Anybody else hate the look of the new Sorry game? The classic one is way better. |
During the game, I strategically played my cards and Superfrykid happened to be in the way a couple of times.
Being 12, she acted like a toddler about it.
Being 41, I also acted like a toddler about it and whacked her game piece off the board if I happened to get a Sorry card. And I said "Waaah" like a ninja when I did it.
Superfrykid tried to cheat, I called her out on it.
Superfrykid can't shuffle, I offered to shuffle and was rebuffed with an "I can DO it!"
I happened to be removing the nail polish from my toes.
Superfrykid complained about the smell and that my foot was "in her face."
In my head, I replied with, "I'm about to put my foot up your butt", but instead, I opted for the response of a mature mother and wiggled my toes at her in defiance and made a face at her.
Basically, the game was us picking at each other like my sister & I used to do when we were kids.
Mom won and Superfrykid was putting the game away. She came in last, btw. Incidentally, my mom has won every single game of Scrabble we have ever played. Every. Single. Game.
Anyway, there are 2 indentations in the plastic.
One shaped like a deck of cards, and a larger one for the game pieces.
Superfrykid jammed all of the game pieces into the card slot, and I reached over and moved the pieces over so she could put the cards in the correct slot.
She moved them back.
I said, "The pieces go there and the cards go in the one shaped like a deck of cards."
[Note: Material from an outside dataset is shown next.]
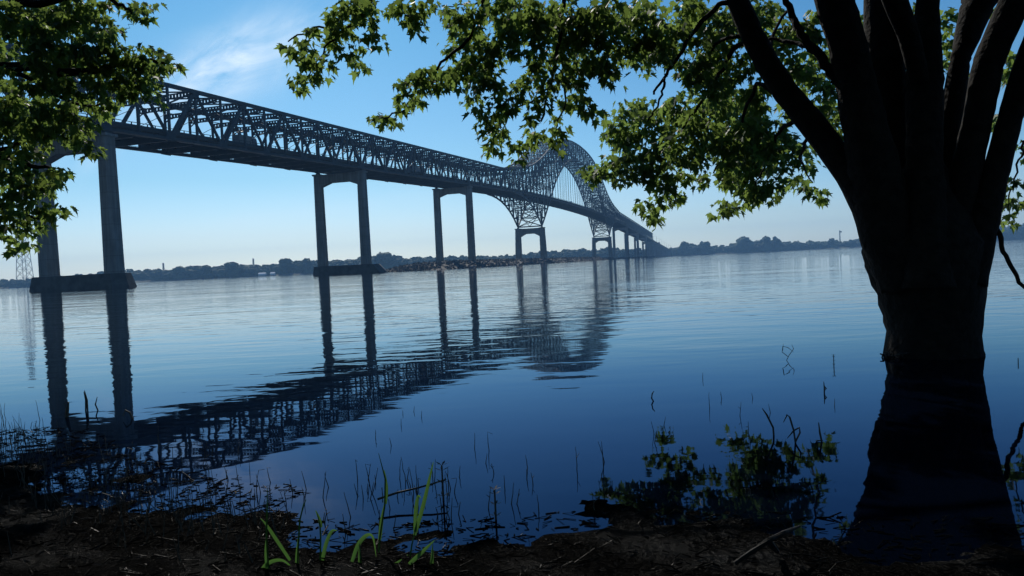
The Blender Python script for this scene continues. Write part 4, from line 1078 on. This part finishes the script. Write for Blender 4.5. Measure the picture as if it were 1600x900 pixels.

I did not say it in the gentle manner of a mother who is teaching her child the ways of board game clean up. It was more like how one might say it when adding "moron" to the end, like this:
"......& the cards go in the one shaped like a deck of cards, moron."
Except I didn't say moron, because if one diagrammed that sentence, the moron would be understood. "....& the cards go in the one shaped like a deck of cards (moron)."
She said, "No! THIS is the way it goes."
I rolled my eyes and let her do it the wrong way.
Which clearly was the high road, ending the dispute in a noble way.
My mother laughed and laughed.
She said, "Karma!", with a glee that only a mother who just backed over her first born with the karma bus can.
So there you have it.
The best gift for Mother's Day is not flowers, candy, jewelry, or even a handmade card.
The best gift you can give your mom for Mother's Day is to accept the fact that when she said, "One day your kids will act just like you, " she was right.
So my suggestion for all of you young moms out there is this: go ahead and buy a nice key chain to put the karma bus key on. At some point, you'll need it to hand it over to your mother so she can flatten you, reverse and hit you again, and then drive off yelling out the window, "I told you so!"